I had the same problem. It was saying reduced engine power and would turn over but not start. I was able to get it started by: removing fuses 16 and 23, disconnecting the battery cables then holding them together for 10-15 seconds, then reconnecting the battery cables, putting the fuses back in, then turning the key to on but not starting the engine, removing the wiring harness from the throttle body for 10 seconds then replacing it, then the engine started! However now it has a really rough idle and has stalled and now I'm back to square one where it says "reduced engine power". WTF!!! Does anyone know where I should go from here???

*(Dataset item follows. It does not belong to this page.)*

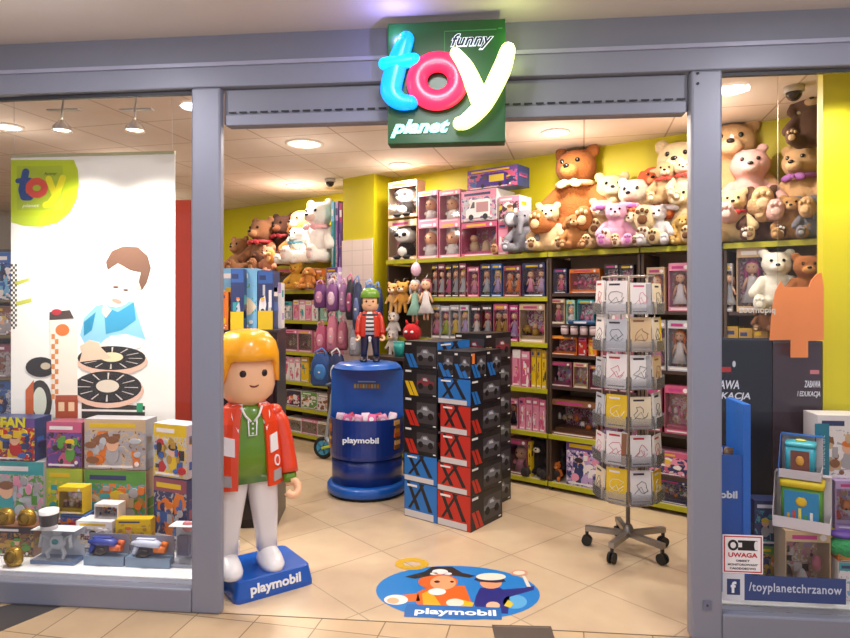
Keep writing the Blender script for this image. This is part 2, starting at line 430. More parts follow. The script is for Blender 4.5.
rr = 18; ring = [(438+20.5*cos(a), 83+19*sin(a)) for a in [2*pi*i/rr for i in range(rr)]]; ring.append(ring[0])
letter([(ring, [10.5]*len(ring))], mat('f52a55', .3, emit=1.3, var=.02), 'letter_o', .03)
Y = mat('f8ffa0', .3, emit=2.6, var=.02)
letter([([(456, 58), (466, 72), (475, 92), (478, 104)], [5.5, 8, 9, 8]), ([(507, 57), (500, 78), (484, 108), (468, 124), (460, 127)], [7.5, 9.5, 9, 8, 6.5])], Y, 'letter_y', .05)
text('funny', 43*k, 17*k, mat('e8f0ff', .4, emit=1.1), 'letters_funny_edge', sg, q(472, 43)+Vector((0, -.004, 0)), bold=.045, shear=.35)
text('funny', 41*k, 15*k, mat('0a1230', .4), 'letters_funny', sg, q(472, 43)+Vector((0, -.009, 0)), bold=.01, shear=.35)
text('planet', 60*k, 18*k, mat('9af8f0', .4, emit=1.5), 'letters_planet', sg, q(420, 128)+Vector((0, -.006, 0)), bold=.045, shear=.35)
for (x0, x1, y0, y1) in ((444, 496, 31, 32), (444, 445, 31, 54), (498, 502, 30, 31)):
    m = MB(); m.box((x0-446)*k, (x1-446)*k, -.002, 0, (82-y1)*k, (82-y0)*k, mat('2c7a3c', .5)); m.build('frame_line', sg)
lamp(F(s0-.22, d0-.05, 2.66), 2.2, (.35, .3, 1), .08, 'POINT'); lamp(F(s0+.3, d0-.05, 2.62), .9, (.8, 1, .3), .08, 'POINT')
# =============== GIANT TOY FIGURES ===============
SK = mat('f2bd92', .3, coat=.3, var=.02)
def arc(r, z, a0, a1, n=9, ry=None): return [(r*sin(a0+(a1-a0)*i/(n-1)), -(ry or r)*cos(a0+(a1-a0)*i/(n-1)), z) for i in range(n)]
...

You should start your own thread and post your codes. Pull the codes using the dic. Here is the link that describes how it is done. http://www.c5forum.com/ayc/dtcdic.php
Hey, I almost forgot about this issue with my C5 Z06 but to follow up what we finally found out was the root of all my code issues was: There was a lose connection inside the wire harness to my Right side head lights. It took the tech off and on about 3 weeks to locate it...they made a deal with me that if they couldn't find the problem it was no cost to me but if they did they would call me and quote me a price to fix. As it turned out the bill came to $90.00 (2007 money..I think). So check out your wiring..the connection looked good with just a visual but when they did a closer inspection one wire was just a little short and kept popping in and out of it's male connector...now how would anyone know that? It's been 5 years and no problems ...still have the Z and drive it daily
I had the reduced power issue also. Was intermittent. Sometimes twice a day and sometimes twice a month. Kept putting off the repair, this went on for over a year. So two months ago I replaced the Accelerator pedal position sensor (that was the code that was with the reduced power) and that was it! Not only is the reduced engine power trouble gone but the motor runs smoother and has more power.

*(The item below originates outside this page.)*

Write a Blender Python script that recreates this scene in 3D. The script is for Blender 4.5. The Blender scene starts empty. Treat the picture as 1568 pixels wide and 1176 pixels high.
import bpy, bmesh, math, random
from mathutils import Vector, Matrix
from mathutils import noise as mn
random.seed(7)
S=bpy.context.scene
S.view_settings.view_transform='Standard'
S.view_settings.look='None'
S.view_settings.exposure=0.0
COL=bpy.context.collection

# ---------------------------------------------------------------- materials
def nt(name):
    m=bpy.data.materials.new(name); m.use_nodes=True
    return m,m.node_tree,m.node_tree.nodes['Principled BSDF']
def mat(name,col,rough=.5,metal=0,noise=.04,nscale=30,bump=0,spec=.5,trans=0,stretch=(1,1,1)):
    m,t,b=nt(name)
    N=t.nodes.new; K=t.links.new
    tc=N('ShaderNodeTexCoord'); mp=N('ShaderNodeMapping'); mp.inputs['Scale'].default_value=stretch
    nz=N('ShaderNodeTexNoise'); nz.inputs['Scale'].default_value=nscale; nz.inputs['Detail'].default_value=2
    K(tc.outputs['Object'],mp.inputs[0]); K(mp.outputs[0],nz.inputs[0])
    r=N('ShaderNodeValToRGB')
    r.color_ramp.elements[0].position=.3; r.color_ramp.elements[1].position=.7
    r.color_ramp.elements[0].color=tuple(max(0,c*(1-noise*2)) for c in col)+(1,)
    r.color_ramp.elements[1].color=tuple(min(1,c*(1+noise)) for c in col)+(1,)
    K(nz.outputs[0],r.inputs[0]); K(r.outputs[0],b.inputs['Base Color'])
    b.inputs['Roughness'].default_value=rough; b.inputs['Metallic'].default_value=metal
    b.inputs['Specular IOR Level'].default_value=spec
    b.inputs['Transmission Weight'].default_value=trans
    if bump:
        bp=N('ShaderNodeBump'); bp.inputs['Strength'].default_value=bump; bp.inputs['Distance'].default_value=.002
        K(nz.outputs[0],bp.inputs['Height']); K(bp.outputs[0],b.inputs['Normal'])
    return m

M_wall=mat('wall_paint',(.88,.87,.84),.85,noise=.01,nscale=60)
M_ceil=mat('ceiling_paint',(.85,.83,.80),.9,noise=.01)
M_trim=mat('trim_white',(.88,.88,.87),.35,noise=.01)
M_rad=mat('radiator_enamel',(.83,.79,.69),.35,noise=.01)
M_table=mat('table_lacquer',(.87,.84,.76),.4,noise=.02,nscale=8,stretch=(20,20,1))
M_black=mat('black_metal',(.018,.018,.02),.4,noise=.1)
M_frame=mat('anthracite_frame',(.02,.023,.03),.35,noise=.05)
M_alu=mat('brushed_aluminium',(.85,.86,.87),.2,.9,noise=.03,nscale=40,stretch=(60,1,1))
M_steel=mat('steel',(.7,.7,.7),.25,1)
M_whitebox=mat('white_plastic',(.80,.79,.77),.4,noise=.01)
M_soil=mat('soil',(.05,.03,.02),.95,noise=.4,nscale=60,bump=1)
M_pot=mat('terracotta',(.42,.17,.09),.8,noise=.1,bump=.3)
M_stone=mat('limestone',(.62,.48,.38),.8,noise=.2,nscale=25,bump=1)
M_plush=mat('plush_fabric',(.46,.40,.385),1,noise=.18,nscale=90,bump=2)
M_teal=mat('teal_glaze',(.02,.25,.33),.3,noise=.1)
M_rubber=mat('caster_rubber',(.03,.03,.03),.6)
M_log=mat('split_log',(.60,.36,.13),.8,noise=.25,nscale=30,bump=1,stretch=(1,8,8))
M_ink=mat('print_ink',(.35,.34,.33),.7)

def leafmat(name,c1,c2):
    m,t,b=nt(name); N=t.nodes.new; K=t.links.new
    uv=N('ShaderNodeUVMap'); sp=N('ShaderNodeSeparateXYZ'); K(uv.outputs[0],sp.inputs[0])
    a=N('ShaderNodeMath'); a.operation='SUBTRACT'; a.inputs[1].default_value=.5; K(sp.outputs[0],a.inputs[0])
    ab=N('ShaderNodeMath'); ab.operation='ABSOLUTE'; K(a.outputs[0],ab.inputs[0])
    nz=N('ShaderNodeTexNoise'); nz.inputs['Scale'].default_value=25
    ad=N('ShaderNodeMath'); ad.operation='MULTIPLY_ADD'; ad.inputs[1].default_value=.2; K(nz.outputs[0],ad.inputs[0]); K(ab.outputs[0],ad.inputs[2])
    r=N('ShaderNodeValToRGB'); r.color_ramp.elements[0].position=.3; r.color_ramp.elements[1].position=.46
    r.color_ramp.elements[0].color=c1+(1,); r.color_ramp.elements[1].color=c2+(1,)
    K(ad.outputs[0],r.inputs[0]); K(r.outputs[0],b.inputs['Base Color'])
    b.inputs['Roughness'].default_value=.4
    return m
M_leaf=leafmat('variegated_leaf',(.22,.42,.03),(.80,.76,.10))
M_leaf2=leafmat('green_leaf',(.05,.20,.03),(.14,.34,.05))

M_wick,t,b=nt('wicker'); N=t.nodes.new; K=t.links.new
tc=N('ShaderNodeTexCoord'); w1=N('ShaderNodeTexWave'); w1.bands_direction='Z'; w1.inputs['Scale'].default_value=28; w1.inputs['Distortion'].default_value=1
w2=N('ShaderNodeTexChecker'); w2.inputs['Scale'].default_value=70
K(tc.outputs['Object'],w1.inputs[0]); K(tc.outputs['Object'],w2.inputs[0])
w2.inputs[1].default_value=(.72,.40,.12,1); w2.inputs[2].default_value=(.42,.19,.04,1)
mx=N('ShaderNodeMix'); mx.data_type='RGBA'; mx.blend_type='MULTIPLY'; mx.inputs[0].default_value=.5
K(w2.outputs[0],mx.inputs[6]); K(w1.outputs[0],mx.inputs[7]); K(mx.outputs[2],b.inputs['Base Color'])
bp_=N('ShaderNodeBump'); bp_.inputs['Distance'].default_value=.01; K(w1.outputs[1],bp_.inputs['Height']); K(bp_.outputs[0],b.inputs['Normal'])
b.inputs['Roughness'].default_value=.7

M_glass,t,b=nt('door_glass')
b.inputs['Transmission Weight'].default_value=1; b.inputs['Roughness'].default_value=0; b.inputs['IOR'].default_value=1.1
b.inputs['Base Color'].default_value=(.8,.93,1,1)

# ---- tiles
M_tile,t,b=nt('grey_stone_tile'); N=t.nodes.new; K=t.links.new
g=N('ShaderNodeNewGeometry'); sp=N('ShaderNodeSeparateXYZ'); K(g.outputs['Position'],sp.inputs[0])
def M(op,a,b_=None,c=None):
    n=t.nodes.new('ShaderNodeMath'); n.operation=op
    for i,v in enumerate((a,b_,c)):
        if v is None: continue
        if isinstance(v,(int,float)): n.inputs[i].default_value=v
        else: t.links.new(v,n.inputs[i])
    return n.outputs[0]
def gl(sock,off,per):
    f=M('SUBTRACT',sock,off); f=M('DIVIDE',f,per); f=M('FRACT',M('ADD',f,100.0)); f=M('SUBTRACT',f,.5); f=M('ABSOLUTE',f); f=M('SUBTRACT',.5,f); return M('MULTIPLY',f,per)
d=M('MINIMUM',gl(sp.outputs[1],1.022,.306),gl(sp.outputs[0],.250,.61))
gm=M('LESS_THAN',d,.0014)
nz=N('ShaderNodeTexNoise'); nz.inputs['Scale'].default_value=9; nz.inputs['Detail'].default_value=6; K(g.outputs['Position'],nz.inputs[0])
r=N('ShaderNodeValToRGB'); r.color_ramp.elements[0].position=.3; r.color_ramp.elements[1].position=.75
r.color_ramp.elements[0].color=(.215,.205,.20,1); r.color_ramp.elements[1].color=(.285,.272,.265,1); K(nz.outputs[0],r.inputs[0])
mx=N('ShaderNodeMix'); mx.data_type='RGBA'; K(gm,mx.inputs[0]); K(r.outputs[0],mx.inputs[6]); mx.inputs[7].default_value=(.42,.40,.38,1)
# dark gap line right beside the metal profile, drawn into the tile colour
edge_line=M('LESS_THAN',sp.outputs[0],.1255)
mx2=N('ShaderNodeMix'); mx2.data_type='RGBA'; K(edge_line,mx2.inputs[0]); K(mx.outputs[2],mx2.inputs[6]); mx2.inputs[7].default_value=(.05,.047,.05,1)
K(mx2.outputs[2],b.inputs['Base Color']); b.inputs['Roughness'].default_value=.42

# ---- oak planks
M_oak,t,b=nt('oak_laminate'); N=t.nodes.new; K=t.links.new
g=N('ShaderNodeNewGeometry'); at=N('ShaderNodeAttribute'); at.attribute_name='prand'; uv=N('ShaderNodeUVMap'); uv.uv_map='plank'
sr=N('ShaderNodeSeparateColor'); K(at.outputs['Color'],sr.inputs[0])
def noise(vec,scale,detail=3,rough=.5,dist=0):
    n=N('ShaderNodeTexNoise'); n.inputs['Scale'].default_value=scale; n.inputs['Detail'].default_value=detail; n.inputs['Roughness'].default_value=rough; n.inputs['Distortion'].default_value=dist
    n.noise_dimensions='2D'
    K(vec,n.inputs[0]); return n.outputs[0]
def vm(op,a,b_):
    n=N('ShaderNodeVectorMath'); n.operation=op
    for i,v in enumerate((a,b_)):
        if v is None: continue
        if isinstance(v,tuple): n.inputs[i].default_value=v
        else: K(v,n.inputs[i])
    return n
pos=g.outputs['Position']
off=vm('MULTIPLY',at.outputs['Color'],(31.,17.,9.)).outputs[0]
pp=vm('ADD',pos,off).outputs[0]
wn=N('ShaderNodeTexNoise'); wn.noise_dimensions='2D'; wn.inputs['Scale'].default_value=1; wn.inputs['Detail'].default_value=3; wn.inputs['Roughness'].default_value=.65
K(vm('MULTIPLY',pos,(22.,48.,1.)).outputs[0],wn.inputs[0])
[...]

I had the issue with "Reduced Engine Power" and turns out it was 2 bad grounds. Here is the write up from the mechanic, "The engine cranks overbut wont start when turning the key to on position the reduced engine power message comes on. Checked system had no communication on class 2 data line. Installed break out tool to seperate modules could communicate with all modules except EMC. REM oved ECM checked system had all 3 power lines and all 3 grounds. Load test all 6 lines with high beam bulb all check fine. Tested communication line from star connector to ecm ok. Load tested fine. No reason ECM should communicate. Called tech they wanted me to run new communication line from aldl connector to ECM and try to communicate. Did so still no communication. Thought maybe something taking down ECM on the sensor side. Unplugged all ENG sensors, injectors, coils, front of vehicle and rear. Retested still no communication and was not able to talk to passenger door module or remote lock module. Removed all communication lines at both star connectors and retested was able to communicate again with all but ECM. Tested all 160 lines coming out of PCM for short to ground or battery all checked fine. Called tech again told no idea, I had done everything they suggested. Tried unplugging remote door lock and passenger door module to see if i could talk to ECM and still was unable to. Reassembled remote door lock and passenger door module and all communication. By luck found rear chasis ground and main engine grounds not making good enough contact. Removed and cleaned both rear chasis ground and main engine ground and could finally talk to all modules. Cleared codes and reassembled vehicle." I hope this helps someone because it took a while to type!